(Scripts that build scenes)
========================

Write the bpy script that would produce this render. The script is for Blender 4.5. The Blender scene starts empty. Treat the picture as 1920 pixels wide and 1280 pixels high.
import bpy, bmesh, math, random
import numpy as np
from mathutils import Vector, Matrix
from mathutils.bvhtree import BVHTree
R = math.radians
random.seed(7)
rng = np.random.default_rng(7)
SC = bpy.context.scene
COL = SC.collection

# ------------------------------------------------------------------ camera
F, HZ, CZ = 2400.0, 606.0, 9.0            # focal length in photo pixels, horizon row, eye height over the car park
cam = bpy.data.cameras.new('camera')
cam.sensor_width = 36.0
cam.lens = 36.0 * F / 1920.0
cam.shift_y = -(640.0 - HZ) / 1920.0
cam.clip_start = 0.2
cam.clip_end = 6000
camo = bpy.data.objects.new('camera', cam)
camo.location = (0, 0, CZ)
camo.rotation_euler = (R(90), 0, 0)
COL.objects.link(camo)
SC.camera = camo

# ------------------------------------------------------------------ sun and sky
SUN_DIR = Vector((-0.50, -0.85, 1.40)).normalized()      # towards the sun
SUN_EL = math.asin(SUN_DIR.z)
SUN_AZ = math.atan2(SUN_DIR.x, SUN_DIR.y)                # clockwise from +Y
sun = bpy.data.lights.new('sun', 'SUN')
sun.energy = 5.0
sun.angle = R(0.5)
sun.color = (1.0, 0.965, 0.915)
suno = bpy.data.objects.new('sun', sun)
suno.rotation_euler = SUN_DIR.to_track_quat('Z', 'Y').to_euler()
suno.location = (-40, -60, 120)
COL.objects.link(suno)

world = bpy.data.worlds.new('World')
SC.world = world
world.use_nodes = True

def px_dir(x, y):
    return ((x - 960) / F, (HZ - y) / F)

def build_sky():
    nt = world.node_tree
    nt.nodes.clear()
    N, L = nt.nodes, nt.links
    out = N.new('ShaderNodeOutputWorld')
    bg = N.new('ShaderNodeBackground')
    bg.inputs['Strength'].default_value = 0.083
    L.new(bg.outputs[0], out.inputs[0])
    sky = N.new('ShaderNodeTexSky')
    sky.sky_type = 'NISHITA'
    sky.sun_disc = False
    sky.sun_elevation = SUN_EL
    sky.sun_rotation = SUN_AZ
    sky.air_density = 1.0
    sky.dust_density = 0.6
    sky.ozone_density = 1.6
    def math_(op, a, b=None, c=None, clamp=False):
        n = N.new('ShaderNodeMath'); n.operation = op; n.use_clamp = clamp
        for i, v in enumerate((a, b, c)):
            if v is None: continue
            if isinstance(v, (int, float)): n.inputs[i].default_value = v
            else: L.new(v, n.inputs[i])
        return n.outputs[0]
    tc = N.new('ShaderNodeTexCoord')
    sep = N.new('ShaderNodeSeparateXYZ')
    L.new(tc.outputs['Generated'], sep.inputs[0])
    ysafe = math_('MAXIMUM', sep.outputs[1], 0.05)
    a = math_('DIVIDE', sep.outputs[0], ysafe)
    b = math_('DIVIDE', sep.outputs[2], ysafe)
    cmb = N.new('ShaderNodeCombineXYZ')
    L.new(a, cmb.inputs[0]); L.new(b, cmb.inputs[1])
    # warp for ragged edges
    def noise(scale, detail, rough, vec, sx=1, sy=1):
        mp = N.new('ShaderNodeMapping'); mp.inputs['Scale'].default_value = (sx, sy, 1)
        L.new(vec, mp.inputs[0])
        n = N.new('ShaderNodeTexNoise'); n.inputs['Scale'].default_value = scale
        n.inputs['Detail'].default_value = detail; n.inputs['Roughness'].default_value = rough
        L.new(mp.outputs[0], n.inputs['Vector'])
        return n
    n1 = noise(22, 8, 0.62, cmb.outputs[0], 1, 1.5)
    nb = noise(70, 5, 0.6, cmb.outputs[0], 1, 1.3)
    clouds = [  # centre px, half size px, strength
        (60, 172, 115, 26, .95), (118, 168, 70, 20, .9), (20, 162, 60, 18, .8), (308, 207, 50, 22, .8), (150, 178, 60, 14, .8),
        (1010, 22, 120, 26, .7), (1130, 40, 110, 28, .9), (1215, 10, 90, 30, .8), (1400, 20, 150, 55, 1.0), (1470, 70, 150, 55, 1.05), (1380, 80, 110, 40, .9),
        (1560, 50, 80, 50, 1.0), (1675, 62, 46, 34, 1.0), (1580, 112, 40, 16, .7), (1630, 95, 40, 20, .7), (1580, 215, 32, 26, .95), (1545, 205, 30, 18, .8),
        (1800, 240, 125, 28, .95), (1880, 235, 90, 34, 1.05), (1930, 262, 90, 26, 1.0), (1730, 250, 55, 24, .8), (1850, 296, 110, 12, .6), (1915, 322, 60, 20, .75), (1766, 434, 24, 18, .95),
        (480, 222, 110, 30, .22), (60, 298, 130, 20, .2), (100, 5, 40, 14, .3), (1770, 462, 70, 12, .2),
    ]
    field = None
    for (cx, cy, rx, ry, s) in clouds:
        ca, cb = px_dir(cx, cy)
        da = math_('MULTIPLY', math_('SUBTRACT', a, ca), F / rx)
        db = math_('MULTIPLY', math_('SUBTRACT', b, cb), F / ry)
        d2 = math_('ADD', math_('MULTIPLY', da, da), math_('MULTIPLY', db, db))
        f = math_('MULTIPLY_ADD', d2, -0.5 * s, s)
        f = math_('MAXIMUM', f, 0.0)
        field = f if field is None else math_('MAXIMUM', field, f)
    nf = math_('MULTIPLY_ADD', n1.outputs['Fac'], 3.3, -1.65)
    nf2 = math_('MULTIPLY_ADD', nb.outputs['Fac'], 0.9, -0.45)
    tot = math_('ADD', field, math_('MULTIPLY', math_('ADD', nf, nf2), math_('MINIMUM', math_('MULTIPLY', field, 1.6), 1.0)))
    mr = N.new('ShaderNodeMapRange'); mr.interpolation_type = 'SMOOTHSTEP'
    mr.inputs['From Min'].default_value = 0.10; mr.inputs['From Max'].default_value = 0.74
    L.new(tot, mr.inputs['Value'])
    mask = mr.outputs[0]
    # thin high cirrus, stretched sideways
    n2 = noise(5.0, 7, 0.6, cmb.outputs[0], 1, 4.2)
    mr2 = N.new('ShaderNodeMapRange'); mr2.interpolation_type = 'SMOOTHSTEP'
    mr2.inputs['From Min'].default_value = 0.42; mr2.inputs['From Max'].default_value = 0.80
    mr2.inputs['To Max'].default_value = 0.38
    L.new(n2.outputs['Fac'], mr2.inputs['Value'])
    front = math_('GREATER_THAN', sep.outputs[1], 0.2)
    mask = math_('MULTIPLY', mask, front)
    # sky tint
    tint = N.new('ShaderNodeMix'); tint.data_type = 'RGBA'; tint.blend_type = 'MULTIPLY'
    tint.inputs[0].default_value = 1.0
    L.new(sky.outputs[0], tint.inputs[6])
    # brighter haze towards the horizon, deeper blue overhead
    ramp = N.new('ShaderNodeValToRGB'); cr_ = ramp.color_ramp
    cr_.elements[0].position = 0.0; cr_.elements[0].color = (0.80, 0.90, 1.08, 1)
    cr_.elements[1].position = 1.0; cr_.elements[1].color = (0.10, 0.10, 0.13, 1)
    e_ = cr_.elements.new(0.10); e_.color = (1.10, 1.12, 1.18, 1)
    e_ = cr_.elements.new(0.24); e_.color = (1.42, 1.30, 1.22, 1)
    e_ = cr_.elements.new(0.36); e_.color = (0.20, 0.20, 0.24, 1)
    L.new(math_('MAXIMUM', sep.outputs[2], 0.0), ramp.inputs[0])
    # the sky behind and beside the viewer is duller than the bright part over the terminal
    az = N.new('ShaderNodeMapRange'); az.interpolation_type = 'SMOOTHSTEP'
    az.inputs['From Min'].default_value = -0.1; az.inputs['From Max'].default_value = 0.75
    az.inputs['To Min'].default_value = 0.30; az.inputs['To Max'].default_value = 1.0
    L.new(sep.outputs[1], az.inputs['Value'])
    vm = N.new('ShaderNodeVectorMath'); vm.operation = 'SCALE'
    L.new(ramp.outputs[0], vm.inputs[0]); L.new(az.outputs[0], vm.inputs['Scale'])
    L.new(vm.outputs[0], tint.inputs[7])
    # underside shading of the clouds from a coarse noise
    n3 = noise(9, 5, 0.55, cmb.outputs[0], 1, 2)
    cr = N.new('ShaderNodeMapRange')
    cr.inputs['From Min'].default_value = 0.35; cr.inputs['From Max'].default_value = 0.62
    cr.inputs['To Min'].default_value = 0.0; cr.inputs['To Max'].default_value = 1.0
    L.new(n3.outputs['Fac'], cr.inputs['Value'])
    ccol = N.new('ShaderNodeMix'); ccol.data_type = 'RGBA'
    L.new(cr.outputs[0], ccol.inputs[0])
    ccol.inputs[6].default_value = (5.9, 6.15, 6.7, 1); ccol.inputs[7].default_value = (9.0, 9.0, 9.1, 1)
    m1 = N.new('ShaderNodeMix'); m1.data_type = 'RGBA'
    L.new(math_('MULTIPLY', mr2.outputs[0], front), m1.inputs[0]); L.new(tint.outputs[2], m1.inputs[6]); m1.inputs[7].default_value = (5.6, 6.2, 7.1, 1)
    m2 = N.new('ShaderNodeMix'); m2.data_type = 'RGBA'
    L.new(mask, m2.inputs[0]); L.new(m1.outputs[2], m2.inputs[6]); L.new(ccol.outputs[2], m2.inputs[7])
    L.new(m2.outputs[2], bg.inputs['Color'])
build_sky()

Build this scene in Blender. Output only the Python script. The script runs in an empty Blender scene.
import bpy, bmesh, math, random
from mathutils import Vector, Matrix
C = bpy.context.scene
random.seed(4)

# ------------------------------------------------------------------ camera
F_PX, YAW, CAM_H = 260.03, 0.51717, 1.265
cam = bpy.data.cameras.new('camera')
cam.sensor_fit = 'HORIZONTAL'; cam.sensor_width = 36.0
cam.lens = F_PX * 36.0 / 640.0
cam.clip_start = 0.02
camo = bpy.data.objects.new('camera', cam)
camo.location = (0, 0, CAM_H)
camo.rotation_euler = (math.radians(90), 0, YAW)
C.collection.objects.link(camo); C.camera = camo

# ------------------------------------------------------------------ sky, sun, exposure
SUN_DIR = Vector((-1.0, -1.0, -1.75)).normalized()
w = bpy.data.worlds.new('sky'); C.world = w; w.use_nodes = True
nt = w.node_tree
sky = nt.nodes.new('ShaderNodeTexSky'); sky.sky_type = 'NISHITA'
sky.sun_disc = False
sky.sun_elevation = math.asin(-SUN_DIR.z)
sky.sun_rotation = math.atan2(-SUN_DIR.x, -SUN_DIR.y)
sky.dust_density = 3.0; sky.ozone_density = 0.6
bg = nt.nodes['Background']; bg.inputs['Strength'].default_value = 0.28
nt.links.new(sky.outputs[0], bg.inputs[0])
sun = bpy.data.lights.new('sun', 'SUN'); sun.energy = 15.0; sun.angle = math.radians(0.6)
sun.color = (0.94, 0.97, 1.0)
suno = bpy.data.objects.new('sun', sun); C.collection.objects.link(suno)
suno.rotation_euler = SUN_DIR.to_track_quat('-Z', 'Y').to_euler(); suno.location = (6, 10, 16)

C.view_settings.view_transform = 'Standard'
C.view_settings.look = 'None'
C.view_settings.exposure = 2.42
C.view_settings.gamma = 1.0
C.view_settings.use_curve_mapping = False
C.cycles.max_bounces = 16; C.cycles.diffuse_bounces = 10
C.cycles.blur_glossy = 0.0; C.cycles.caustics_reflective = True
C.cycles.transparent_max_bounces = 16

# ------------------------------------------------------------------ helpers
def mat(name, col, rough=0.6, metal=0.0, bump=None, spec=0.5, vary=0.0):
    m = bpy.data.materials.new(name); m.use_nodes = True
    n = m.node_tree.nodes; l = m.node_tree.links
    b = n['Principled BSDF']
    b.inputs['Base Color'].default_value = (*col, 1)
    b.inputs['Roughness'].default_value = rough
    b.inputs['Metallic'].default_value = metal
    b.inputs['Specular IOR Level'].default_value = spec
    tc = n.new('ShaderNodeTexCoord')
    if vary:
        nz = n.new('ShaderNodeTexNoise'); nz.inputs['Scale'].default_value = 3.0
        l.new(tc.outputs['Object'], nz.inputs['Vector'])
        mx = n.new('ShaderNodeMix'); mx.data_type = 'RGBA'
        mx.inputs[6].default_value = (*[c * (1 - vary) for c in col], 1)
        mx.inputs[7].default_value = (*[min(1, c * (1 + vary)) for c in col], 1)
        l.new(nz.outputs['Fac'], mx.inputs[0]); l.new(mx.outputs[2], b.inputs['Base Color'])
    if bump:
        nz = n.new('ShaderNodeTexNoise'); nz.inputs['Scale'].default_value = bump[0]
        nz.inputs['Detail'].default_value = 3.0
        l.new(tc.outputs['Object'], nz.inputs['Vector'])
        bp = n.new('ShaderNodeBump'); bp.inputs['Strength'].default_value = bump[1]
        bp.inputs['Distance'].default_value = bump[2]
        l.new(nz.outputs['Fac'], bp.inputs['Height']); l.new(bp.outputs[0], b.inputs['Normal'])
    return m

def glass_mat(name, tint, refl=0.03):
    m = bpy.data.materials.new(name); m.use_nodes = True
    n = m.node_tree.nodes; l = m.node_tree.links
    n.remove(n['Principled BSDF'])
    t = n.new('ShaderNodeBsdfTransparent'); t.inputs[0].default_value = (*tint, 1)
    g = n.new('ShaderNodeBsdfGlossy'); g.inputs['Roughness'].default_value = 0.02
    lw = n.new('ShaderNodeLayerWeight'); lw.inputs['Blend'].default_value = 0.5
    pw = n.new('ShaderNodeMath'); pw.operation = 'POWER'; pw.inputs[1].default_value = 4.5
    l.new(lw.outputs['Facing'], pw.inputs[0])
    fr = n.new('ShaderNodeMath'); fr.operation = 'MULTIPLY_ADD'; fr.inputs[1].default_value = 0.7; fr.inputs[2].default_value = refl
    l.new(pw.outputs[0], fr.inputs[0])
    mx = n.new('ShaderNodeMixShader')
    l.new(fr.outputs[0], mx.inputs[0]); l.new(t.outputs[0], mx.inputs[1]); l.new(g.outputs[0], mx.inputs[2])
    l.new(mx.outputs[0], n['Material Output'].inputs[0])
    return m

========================

Starting at the line that contains "Build this scene", repeat each line exactly, and stop after the line that contains "C.cycles.transparent_max_bounces = 16".

• Output for this task:
Build this scene in Blender. Output only the Python script. The script runs in an empty Blender scene.
import bpy, bmesh, math, random
from mathutils import Vector, Matrix
C = bpy.context.scene
random.seed(4)

# ------------------------------------------------------------------ camera
F_PX, YAW, CAM_H = 260.03, 0.51717, 1.265
cam = bpy.data.cameras.new('camera')
cam.sensor_fit = 'HORIZONTAL'; cam.sensor_width = 36.0
cam.lens = F_PX * 36.0 / 640.0
cam.clip_start = 0.02
camo = bpy.data.objects.new('camera', cam)
camo.location = (0, 0, CAM_H)
camo.rotation_euler = (math.radians(90), 0, YAW)
C.collection.objects.link(camo); C.camera = camo

# ------------------------------------------------------------------ sky, sun, exposure
SUN_DIR = Vector((-1.0, -1.0, -1.75)).normalized()
w = bpy.data.worlds.new('sky'); C.world = w; w.use_nodes = True
nt = w.node_tree
sky = nt.nodes.new('ShaderNodeTexSky'); sky.sky_type = 'NISHITA'
sky.sun_disc = False
sky.sun_elevation = math.asin(-SUN_DIR.z)
sky.sun_rotation = math.atan2(-SUN_DIR.x, -SUN_DIR.y)
sky.dust_density = 3.0; sky.ozone_density = 0.6
bg = nt.nodes['Background']; bg.inputs['Strength'].default_value = 0.28
nt.links.new(sky.outputs[0], bg.inputs[0])
sun = bpy.data.lights.new('sun', 'SUN'); sun.energy = 15.0; sun.angle = math.radians(0.6)
sun.color = (0.94, 0.97, 1.0)
suno = bpy.data.objects.new('sun', sun); C.collection.objects.link(suno)
suno.rotation_euler = SUN_DIR.to_track_quat('-Z', 'Y').to_euler(); suno.location = (6, 10, 16)

C.view_settings.view_transform = 'Standard'
C.view_settings.look = 'None'
C.view_settings.exposure = 2.42
C.view_settings.gamma = 1.0
C.view_settings.use_curve_mapping = False
C.cycles.max_bounces = 16; C.cycles.diffuse_bounces = 10
C.cycles.blur_glossy = 0.0; C.cycles.caustics_reflective = True
C.cycles.transparent_max_bounces = 16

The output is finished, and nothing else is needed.